A “tulip wind” is my mother’s name for the heavy wind that always seems to come right when the tulips are in full bloom, tossing apart the blossoms.  Here it is a “tulip downpour.”  I am not a big fan of tulips, but I do have some favorite cultivars I’ve always wanted to plant.  Actually, my Queen of Nights put on a decent show before the rain took them down.  Really, they were past.  I like them when they fade and open to burgundy almost as much as when they are big, shiny, and purple-black.  A metaphor for youth and age?  Innocence and experience?  The transience of beauty?

Okay, so I haven’t been weaving towels because I have been sick-ish, and gardening, but what else?

An inkle loom.

This was another “weft over” from the guild show.  I’ve been shopping for a standing inkle loom.  Shopping in the sense of “looking without expecting to find.”  They are rare in the states.  I don’t like the Le Clerc cendrel much, because it seems more of a warping board with benefits.  This homemade beast is beautifully solid maple, but I was quite surprised when I got it home and actually worked out the warping plan, that “standing inkle” doesn’t mean “lots-of-warp inkle.”  This one has a maximum capacity of two and three-quarter yards.  I wouldn’t care, but I would like to weave upholstery gimp and edge trims for curtains.  Oh well.  The blue wool I’m weaving off now is probably going to be a hat band.  The main reasons I wanted this loom was for a way to tension card weaving and rigid-heddle pick-up bands, but old fashioned inkling, with the leashes, is quite fun.  You can just sit down and do it while you wait for the kettle, without worrying about your tension or beat being inconsistent if you hop up and come back to it later.

Perhaps you noticed the mess in my messy corner.  A messy corner (in fact several messy corners) is what I have instead of a writing desk right now.  Here’s a close up of the other reason I haven’t been weaving.

I am designing a porch for my dad to help us build.  To replace the 4 foot drop from our back door.  I am also trying to get a plumber to come and do a lot of work that needs to be done before we can build the porch and demolish the moldy walls in the basement.

Tradesmen confuse me as much as the weather.  I like them.  I admire them, especially when they are creative and quick on the uptake.  They come as soon as I call them to make an estimate, spending more than an hour going over the work I’d like done.  They seem to want to get started.  They even ask about my time constraints.  They promise quotes . . . . then?  If it were clear they no longer wanted the work, I could move ahead with another guy.  But it’s this twilit netherworld of obscure signs and signals.  My chosen plumber–let’s call him Ryan, because that is his name–spontaneously emails me an apology for not sending the quote earlier, with a promise to send one soon.  Surely, he simply wouldn’t have bothered to find my e-mail address and send an email if he had written me off?  I e-mail back, cheerily reminding him of deadline, and asking if he can still fit me in.  GIVING him an out, if he wants it.  Nothing.  But then again, a lot of construction guys don’t check e-mail very often.  Meanwhile, I am afraid to nag on the phone because I have learned from experience that that will only confuse things.  If Ryan doesn’t want the job, my phone calls will simply impel him to keep stringing me along in order to avoid an awkward telephone moment.  But if I take his email silence for refusal too soon, and start the whole confused process with another plumber, I’m even less likely to get the work done by the deadline, i.e. when my deck helpers arrive.
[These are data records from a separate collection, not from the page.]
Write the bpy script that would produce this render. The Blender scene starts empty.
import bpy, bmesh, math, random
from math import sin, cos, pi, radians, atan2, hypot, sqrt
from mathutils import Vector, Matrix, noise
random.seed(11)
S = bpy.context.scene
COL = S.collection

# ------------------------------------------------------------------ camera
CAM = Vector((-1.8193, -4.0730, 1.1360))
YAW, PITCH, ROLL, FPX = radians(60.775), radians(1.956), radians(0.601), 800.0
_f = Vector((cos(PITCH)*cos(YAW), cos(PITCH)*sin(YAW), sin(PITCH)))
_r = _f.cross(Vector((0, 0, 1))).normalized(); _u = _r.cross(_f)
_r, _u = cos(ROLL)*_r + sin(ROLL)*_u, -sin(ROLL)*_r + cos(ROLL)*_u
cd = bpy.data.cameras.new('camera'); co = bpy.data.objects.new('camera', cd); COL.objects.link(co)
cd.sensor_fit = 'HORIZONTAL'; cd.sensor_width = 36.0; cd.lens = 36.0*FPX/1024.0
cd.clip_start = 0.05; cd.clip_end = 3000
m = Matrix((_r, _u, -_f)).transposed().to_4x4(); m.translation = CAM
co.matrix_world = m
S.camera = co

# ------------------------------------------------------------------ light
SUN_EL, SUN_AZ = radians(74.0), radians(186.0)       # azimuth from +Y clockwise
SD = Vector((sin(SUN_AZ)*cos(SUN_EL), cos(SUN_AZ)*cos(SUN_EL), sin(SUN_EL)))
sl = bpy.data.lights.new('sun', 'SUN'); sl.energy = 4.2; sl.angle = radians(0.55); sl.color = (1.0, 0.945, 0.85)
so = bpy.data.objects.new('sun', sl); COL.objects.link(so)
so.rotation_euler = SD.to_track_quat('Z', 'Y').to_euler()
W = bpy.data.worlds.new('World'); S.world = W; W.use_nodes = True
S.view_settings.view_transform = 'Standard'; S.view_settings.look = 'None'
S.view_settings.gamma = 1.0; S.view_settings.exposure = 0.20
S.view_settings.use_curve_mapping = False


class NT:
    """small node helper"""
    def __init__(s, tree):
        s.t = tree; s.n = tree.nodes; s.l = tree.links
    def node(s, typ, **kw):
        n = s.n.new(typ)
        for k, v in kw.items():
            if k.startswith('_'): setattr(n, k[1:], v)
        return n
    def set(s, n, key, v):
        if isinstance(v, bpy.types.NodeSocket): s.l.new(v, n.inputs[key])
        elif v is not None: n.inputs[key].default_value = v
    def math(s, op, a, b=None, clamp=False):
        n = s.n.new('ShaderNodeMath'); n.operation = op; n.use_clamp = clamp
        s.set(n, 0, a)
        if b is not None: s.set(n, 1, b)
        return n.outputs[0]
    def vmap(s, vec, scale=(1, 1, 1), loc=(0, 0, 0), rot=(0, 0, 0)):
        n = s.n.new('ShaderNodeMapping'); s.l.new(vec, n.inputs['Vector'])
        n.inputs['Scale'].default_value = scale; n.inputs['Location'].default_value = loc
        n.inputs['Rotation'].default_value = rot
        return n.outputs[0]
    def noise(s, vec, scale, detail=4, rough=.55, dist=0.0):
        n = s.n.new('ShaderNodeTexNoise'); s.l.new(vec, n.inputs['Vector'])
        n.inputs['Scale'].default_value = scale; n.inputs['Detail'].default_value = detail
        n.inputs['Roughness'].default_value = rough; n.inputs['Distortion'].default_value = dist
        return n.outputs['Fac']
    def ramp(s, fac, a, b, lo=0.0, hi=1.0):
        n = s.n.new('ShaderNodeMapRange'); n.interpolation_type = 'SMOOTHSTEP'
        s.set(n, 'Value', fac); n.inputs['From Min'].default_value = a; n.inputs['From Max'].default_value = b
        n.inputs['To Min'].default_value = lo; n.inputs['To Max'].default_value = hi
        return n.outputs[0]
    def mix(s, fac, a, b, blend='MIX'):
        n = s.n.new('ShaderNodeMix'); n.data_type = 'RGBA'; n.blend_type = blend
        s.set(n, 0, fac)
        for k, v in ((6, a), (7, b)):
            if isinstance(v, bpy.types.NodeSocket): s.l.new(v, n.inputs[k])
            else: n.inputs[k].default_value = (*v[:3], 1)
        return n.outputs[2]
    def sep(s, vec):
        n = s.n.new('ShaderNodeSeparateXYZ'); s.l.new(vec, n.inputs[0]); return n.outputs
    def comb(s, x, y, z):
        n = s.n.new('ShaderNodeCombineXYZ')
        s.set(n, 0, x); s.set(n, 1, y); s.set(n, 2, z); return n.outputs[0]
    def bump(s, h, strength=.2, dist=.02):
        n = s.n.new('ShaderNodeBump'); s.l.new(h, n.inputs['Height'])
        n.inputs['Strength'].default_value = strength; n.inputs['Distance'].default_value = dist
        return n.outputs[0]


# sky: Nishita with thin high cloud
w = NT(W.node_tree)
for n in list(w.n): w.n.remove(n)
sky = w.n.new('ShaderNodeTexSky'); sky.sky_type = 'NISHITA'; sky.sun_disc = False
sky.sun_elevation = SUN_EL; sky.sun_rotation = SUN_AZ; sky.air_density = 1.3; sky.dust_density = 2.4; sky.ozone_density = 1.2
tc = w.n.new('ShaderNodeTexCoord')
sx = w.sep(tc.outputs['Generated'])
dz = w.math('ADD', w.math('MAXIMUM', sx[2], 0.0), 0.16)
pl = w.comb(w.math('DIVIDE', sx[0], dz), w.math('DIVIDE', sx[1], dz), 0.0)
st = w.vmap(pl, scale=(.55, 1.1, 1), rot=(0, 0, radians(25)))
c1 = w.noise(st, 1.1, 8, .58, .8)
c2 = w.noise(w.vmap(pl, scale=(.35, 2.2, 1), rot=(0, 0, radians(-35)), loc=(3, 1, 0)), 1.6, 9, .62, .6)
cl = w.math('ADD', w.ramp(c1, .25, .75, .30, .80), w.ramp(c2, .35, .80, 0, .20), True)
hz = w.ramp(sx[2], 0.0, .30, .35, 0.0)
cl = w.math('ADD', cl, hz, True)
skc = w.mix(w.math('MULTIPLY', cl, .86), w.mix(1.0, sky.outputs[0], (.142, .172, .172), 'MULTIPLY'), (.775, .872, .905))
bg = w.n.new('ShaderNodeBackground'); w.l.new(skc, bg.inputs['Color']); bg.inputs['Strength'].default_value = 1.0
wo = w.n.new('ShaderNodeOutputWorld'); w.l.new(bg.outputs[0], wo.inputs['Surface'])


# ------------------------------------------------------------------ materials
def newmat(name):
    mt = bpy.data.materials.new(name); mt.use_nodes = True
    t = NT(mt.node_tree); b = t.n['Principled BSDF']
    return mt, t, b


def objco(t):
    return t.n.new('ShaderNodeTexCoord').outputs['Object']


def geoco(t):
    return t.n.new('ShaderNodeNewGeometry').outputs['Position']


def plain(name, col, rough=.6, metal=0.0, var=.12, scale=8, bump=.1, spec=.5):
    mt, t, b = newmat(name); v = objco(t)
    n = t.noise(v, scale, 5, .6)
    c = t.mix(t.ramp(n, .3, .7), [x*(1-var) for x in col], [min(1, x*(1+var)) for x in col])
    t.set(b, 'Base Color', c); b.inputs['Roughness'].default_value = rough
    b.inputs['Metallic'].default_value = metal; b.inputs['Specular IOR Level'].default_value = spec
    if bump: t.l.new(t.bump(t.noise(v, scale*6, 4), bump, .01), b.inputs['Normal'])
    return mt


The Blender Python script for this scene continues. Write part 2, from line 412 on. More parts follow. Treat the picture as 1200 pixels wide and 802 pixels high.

Boy.  That sounds a lot like dating.  All that misery I dodged in my teens was only forestalled, it seems.  Any romance–I mean plumbing–advice?

Anyway, designing porches is hard.  I am good at this sort of thing, because I seem to have an infinite patience for it, but so far I have clocked approximately 3 full, nine-hour days of pure thinking and drawing–not counting all the reading I did first, to find out how you actually build a porch, lumber tolerances, that kind of thing.  It is a deceptively simple structure.  The site constraints are the hard part.  It has to be next to the house, but free standing, and I don’t want it to be a rotting, malproportioned heap of crap with no stairs or railing, like the deck we removed before we graded the yard.  I am drawing four different board-by-board plans showing the different views.  When I finish the last one, today I hope, I will scan the plans and send them to my dad.  And he will probably tell me it looks a little strange, and do I really need doubled 2×10 support beams, and couldn’t we just use pre-cut stringers from Home Depot?

It’s a weird situation.  We are renting the house from my parents, but they want us to fix it up according to our own taste, since we are the ones doing the work and it looks like we will be living in it for a number of years before they sell it. On the other hand, they are footing the repairs bill, and they don’t like to get contractors to do things they can help us do themselves.  Hence the need for board-by-board plans, so I can point to them and explain my reasons for every feature I designed, and hopefully still end up with a decent porch, if not the exact one I drew.  I am not a good delegator or explainer.  Paired with a talent for exhaustive, logical planning, that is a recipe for stress.

Which is why I like weaving.  I can do it by myself.

Can you imagine trying to get a loom warped by telling your dad how you want it done?

Oh, yeah.  And I cut my hair.  Sometimes I play a little trick on Der Mann.  I put something out for him to notice, and see how long it takes him.  He is a champion non-noticer.  I figured a hair cut was a good opportunity for this.  No, not the hair on my head, which would grow out again before he would notice it, but the chopped off end of my braid looked so, sort of—obscene, that I just had to leave it on the bathroom counter and wait for a comment. (Just so you know. That paint job. Is not mine.)

Four days.  And then, rightly speaking, it was the cat. “The cat’s on the counter.  He’s found your hair.  He’s freaking out!” said Der Mann.

The next morning it was on the living room floor.  The cat had been playing with it in the night.  The perfect toy: smells and tastes like Trapunto, but can be batted about like prey.